--- START PROVIDED MATERIAL ---

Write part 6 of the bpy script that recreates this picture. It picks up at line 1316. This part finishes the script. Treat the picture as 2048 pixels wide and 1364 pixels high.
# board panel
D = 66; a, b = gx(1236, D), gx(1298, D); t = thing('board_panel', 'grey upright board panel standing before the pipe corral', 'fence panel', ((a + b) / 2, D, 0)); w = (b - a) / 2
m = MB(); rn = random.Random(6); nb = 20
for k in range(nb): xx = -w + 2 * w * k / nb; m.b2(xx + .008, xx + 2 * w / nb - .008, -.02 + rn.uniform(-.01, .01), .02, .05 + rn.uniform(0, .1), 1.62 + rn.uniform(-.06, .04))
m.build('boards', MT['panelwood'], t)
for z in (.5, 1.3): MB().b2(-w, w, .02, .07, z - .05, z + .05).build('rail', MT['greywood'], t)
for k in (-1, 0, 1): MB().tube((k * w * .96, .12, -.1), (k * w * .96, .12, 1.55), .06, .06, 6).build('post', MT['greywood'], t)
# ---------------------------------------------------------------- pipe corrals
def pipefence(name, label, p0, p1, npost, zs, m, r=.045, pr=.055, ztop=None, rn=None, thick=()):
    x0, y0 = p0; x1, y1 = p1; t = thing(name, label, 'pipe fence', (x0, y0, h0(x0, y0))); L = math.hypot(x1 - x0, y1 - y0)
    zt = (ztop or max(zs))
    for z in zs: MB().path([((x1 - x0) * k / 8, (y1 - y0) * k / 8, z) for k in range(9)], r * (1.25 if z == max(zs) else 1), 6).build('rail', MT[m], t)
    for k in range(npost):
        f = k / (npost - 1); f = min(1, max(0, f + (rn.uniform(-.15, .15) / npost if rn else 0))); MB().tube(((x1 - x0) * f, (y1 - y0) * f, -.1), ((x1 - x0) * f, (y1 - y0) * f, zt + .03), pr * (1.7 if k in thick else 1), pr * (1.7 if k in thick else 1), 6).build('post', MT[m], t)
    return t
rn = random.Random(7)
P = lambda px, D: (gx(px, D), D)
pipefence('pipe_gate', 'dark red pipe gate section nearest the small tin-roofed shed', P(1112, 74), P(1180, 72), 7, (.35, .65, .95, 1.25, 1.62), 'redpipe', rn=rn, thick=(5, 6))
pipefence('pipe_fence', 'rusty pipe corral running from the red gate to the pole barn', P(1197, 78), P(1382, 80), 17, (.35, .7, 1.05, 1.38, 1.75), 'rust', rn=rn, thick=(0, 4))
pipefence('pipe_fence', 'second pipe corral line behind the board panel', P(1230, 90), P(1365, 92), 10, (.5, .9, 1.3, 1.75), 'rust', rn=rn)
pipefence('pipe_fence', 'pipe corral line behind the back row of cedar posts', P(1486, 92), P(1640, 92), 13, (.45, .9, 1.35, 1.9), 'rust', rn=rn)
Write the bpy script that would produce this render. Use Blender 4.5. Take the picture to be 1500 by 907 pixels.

--- END PROVIDED MATERIAL ---

→ **EXERCISE OBJECTIVE**: Exactly reproduce all of the entries above.

→ **TASK SOLUTION**:
Write part 6 of the bpy script that recreates this picture. It picks up at line 1316. This part finishes the script. Treat the picture as 2048 pixels wide and 1364 pixels high.
# board panel
D = 66; a, b = gx(1236, D), gx(1298, D); t = thing('board_panel', 'grey upright board panel standing before the pipe corral', 'fence panel', ((a + b) / 2, D, 0)); w = (b - a) / 2
m = MB(); rn = random.Random(6); nb = 20
for k in range(nb): xx = -w + 2 * w * k / nb; m.b2(xx + .008, xx + 2 * w / nb - .008, -.02 + rn.uniform(-.01, .01), .02, .05 + rn.uniform(0, .1), 1.62 + rn.uniform(-.06, .04))
m.build('boards', MT['panelwood'], t)
for z in (.5, 1.3): MB().b2(-w, w, .02, .07, z - .05, z + .05).build('rail', MT['greywood'], t)
for k in (-1, 0, 1): MB().tube((k * w * .96, .12, -.1), (k * w * .96, .12, 1.55), .06, .06, 6).build('post', MT['greywood'], t)
# ---------------------------------------------------------------- pipe corrals
def pipefence(name, label, p0, p1, npost, zs, m, r=.045, pr=.055, ztop=None, rn=None, thick=()):
    x0, y0 = p0; x1, y1 = p1; t = thing(name, label, 'pipe fence', (x0, y0, h0(x0, y0))); L = math.hypot(x1 - x0, y1 - y0)
    zt = (ztop or max(zs))
    for z in zs: MB().path([((x1 - x0) * k / 8, (y1 - y0) * k / 8, z) for k in range(9)], r * (1.25 if z == max(zs) else 1), 6).build('rail', MT[m], t)
    for k in range(npost):
        f = k / (npost - 1); f = min(1, max(0, f + (rn.uniform(-.15, .15) / npost if rn else 0))); MB().tube(((x1 - x0) * f, (y1 - y0) * f, -.1), ((x1 - x0) * f, (y1 - y0) * f, zt + .03), pr * (1.7 if k in thick else 1), pr * (1.7 if k in thick else 1), 6).build('post', MT[m], t)
    return t
rn = random.Random(7)
P = lambda px, D: (gx(px, D), D)
pipefence('pipe_gate', 'dark red pipe gate section nearest the small tin-roofed shed', P(1112, 74), P(1180, 72), 7, (.35, .65, .95, 1.25, 1.62), 'redpipe', rn=rn, thick=(5, 6))
pipefence('pipe_fence', 'rusty pipe corral running from the red gate to the pole barn', P(1197, 78), P(1382, 80), 17, (.35, .7, 1.05, 1.38, 1.75), 'rust', rn=rn, thick=(0, 4))
pipefence('pipe_fence', 'second pipe corral line behind the board panel', P(1230, 90), P(1365, 92), 10, (.5, .9, 1.3, 1.75), 'rust', rn=rn)
pipefence('pipe_fence', 'pipe corral line behind the back row of cedar posts', P(1486, 92), P(1640, 92), 13, (.45, .9, 1.35, 1.9), 'rust', rn=rn)
Write the bpy script that would produce this render. Use Blender 4.5. Take the picture to be 1500 by 907 pixels.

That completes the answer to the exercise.